══ Entries supplied ══

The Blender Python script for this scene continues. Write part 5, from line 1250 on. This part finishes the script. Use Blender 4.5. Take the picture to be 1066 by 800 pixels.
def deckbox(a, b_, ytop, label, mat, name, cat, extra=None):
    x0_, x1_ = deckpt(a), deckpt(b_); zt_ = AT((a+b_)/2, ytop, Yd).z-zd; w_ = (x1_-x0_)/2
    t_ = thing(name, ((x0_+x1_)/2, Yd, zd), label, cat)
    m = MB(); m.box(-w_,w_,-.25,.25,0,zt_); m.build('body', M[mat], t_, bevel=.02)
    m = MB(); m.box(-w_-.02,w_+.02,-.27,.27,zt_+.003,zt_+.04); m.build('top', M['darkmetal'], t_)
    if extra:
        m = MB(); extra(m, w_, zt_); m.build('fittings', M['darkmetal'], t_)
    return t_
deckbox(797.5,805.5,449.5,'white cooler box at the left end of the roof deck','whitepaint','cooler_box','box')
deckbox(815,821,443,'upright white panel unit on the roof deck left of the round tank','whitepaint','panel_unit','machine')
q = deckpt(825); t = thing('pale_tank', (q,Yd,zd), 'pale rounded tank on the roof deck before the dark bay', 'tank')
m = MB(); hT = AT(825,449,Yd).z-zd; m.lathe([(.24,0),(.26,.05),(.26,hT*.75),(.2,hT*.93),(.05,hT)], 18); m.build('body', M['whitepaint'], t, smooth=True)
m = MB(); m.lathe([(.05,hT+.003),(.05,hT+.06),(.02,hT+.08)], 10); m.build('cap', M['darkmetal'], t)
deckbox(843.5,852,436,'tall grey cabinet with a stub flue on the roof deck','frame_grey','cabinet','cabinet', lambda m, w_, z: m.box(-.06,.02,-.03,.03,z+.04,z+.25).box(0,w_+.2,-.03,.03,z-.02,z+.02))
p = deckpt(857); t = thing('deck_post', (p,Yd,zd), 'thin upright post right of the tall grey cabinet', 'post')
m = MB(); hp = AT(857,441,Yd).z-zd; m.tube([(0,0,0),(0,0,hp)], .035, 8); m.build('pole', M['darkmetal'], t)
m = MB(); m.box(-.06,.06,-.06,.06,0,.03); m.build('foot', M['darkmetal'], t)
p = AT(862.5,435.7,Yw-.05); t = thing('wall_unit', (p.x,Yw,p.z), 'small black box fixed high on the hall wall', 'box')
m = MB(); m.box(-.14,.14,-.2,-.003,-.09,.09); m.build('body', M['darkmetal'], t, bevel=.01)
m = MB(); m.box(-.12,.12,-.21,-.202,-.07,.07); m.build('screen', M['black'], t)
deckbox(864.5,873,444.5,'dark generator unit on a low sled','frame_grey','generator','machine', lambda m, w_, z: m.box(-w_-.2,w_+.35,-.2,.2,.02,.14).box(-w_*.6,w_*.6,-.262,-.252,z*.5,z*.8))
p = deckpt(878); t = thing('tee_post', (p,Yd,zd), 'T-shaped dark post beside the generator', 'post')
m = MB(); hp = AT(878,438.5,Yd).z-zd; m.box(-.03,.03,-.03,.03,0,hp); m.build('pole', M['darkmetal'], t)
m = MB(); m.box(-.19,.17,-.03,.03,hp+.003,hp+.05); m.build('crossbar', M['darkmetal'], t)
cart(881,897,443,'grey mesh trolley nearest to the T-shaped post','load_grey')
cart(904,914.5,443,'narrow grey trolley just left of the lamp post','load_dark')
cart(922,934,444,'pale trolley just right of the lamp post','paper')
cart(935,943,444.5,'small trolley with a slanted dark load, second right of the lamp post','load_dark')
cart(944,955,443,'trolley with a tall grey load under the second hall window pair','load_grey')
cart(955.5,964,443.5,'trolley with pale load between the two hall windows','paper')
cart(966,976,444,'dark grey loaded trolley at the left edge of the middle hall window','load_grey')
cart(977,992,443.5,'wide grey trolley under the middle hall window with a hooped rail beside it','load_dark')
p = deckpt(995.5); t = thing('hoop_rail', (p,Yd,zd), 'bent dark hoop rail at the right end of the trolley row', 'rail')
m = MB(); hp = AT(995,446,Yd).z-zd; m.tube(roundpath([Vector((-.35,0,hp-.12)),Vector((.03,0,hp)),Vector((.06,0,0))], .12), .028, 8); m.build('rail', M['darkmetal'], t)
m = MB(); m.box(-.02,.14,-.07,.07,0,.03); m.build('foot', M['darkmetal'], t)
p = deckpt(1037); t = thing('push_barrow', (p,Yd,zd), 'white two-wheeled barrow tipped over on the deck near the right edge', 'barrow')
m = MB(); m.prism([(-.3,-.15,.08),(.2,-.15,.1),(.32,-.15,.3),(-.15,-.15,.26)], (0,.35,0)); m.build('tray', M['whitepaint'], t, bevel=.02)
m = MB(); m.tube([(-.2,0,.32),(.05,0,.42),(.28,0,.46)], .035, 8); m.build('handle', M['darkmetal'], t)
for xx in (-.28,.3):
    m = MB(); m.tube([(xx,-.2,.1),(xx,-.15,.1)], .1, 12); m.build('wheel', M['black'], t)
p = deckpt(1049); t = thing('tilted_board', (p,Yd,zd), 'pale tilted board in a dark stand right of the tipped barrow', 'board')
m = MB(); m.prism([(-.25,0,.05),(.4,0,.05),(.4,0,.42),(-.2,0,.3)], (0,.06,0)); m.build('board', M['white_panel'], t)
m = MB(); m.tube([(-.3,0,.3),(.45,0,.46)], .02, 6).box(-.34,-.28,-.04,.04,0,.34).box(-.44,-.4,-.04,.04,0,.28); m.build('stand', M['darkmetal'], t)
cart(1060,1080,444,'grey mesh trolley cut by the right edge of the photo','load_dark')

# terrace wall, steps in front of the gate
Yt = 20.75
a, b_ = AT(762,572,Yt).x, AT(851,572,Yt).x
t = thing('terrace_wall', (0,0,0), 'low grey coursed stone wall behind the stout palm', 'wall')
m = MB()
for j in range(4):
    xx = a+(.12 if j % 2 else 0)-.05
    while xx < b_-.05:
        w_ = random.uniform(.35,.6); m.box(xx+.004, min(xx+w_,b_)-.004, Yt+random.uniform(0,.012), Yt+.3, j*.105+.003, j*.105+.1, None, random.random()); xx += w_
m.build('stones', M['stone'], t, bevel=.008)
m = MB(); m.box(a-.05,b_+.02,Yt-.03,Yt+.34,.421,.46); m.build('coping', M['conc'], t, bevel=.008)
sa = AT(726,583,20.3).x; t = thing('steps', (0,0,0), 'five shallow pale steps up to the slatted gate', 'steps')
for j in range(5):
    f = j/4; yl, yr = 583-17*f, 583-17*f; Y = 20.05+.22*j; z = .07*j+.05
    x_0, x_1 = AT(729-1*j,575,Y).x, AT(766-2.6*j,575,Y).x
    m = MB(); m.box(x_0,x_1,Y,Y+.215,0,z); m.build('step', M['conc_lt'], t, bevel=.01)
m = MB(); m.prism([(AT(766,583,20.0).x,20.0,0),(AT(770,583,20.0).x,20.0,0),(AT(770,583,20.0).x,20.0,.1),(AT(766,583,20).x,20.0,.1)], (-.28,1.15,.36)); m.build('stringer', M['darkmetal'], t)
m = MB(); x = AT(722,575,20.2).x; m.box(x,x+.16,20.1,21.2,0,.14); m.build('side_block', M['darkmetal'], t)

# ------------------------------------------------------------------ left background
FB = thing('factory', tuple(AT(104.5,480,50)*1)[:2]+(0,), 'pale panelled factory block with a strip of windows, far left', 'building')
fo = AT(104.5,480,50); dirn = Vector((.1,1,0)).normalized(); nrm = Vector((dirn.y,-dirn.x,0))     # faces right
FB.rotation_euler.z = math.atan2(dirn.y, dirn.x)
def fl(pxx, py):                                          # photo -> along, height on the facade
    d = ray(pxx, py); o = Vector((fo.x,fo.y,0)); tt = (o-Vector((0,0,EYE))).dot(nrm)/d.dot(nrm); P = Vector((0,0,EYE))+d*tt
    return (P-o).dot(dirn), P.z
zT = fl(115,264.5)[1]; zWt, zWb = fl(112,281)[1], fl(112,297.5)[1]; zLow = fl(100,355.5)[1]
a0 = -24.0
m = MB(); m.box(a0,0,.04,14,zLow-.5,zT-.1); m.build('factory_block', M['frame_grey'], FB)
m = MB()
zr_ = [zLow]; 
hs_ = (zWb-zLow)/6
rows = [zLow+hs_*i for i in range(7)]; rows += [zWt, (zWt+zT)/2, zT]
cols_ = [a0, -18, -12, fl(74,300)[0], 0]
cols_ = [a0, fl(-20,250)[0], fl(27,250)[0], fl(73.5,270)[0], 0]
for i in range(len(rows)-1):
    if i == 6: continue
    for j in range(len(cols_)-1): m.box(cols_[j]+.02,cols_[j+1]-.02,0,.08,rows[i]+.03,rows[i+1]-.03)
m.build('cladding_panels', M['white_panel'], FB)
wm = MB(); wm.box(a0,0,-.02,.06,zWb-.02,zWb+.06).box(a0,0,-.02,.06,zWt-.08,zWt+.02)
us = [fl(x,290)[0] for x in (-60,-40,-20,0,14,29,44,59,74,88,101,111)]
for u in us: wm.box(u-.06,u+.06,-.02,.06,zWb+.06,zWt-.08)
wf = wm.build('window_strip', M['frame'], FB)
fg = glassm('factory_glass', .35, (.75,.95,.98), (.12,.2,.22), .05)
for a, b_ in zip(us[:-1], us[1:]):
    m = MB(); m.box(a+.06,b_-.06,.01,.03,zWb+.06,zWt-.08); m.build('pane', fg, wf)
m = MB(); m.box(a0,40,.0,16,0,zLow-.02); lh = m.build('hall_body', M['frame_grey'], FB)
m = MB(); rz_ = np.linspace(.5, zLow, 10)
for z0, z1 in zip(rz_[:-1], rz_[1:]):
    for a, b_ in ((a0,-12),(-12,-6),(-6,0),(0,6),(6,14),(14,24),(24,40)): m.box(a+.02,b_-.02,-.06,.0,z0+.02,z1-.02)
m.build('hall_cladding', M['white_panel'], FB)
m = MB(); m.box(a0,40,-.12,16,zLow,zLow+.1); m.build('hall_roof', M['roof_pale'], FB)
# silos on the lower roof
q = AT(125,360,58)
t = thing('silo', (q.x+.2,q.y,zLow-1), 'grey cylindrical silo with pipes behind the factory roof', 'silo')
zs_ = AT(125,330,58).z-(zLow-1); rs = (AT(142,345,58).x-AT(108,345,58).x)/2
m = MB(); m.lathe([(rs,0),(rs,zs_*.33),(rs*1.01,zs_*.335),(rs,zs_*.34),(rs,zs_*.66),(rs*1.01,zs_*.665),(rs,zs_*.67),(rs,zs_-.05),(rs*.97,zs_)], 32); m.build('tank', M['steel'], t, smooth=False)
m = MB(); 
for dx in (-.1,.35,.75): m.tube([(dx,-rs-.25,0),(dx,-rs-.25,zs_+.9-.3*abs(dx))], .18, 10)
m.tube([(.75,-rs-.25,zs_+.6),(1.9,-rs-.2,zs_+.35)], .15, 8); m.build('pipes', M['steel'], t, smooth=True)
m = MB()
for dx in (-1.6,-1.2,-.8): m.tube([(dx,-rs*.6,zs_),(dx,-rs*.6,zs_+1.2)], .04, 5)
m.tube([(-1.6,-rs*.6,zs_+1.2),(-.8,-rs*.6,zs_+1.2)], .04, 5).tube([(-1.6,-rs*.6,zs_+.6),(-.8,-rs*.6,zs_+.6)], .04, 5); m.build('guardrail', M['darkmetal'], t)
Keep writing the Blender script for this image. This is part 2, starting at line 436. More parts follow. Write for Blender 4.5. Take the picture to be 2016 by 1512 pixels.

═══

- [Short task]: Scan the records above and report how many lines include the word "Blender", without any other text.

- [Solution to this exercise]: 2